When is the turn of the year? We have certainly not to wait till the missel-thrush calls down the wind on the moist south-wester that comes in February. The changing seasons are indifferent to our calendars. Autumn may burn the lime and chestnut while Summer is still in her glory; Summer may steal back upon us through the September haze, or even after we have heard the dry rustle in the woods of October. We are familiar with the return of halcyon days when St. Luke’s Peace follows the wind Euroclydon, or when St. Martin’s summer gleams like a quiet sunset on the stormy brows of Winter. In mid-December the gnat may still be seen spinning her dance by the hedgerow, the warmth-loving bat may still wheel through silent afternoon dusks, the robin will pitch his blithe song from holly to holly, the hedgesparrow will chase the winter moth, the chaffinch will challenge the marauding tit. In January, when the snow-lids open and the blue is seen, a lark will spray his sudden music from far up in the pale azure, and as the long notes tinkle and the interwoven song falls down the blue invisible ways, we almost imagine that sky-glimpse to be the very face of spring.
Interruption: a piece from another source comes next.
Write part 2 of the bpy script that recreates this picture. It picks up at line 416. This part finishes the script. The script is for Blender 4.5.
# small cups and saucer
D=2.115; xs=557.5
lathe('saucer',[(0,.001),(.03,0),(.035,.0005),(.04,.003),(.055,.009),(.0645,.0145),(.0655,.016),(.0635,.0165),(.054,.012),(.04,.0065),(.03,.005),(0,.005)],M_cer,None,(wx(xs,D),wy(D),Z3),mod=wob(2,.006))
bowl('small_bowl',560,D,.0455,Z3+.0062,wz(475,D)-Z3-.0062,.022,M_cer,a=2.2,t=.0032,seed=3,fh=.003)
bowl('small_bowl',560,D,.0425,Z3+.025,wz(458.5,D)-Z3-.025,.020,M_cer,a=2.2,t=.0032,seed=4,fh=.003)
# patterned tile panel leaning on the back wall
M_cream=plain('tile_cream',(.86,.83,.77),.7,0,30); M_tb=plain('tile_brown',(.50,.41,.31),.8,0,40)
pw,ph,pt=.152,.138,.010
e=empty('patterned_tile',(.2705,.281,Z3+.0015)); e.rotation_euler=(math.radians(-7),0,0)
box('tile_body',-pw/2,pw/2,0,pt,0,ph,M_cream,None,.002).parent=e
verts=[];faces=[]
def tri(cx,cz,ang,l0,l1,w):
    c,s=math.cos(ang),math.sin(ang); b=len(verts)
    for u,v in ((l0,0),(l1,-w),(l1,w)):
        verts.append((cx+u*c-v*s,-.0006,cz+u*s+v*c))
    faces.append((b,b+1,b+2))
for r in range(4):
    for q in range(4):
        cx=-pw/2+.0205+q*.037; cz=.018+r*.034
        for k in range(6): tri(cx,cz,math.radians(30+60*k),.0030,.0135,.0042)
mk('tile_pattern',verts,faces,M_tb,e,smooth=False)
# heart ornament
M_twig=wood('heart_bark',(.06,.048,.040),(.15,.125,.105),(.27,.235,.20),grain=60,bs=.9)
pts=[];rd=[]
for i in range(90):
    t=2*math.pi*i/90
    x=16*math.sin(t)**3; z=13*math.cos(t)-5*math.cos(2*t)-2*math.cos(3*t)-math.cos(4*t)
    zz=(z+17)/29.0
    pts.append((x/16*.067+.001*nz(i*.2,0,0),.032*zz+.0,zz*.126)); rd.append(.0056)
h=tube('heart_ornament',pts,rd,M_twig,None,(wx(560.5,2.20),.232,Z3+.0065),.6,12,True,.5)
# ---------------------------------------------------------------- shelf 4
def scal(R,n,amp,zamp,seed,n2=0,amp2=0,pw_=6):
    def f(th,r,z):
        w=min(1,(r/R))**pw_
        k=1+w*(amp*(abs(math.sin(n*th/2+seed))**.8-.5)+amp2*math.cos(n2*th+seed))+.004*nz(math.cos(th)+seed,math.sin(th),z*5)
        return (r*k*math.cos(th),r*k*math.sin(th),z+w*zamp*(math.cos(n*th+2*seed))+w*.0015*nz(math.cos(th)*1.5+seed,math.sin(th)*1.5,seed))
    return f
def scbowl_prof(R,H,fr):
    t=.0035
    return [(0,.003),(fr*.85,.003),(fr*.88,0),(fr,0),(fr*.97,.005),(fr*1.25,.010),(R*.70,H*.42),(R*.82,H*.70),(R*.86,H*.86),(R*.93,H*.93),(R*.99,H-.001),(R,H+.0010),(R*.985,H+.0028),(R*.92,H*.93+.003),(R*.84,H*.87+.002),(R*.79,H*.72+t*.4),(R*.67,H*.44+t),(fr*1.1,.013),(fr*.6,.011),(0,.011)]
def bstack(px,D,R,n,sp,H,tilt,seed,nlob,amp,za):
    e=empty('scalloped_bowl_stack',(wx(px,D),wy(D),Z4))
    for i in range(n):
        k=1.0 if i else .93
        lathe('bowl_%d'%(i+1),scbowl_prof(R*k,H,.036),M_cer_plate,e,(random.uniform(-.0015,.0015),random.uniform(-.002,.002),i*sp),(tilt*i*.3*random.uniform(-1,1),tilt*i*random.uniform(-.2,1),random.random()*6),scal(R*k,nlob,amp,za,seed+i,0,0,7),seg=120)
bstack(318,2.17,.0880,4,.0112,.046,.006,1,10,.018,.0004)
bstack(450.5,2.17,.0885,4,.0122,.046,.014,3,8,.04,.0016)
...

Thus we have to wait for no day on which to note from the calendar that the New Year is come, or on which to exclaim that Winter is gone and Spring has arrived. A day may come, in February, perhaps, when, suddenly, one will realise, as after sleep one realises one is awake, that the hands of the South are in the woods, that the eyes of the South are looking into the white sleep of blossom and flower, that the breath of the South has awakened love, has stirred music in the hearts of all the clans of song. But if we had not ourselves been asleep we should not have waited thus long for the exquisite surprise. We should have known the divine conspiracy by which the North and South are lovers, and the West comrade to the East. The conspiracy of the eternal passion by which power desires power, and dominion lusteth after dominion: so that all the effort of the North is to touch the lips of the South, all the dream of the East is to reach the sunset-gardens of the West. We should have known, when out of December frost or January snow the redbreast thrilled a canticle of joy, or the russet moth sought his wingless love in windless flame-set twilights, that the Grey Lover already felt the breath from those ardent lips. We should have realised that when across the snow-silence the fieldfares no longer edged southward, that when on the upland-pasture the lapwing began his bridal change and in the bare orchard the starling began to glisten as though he had bathed at the edge of the rainbow, or to wonder, in some ice-set mirror, at his dun beak now grown yellow as the sheltered crocus he knows of under the garden-yew ... we should have realised that while this dark-browed barbarian from the North slept, the fair woman of the South had passed smiling by, and kissed him as she passed.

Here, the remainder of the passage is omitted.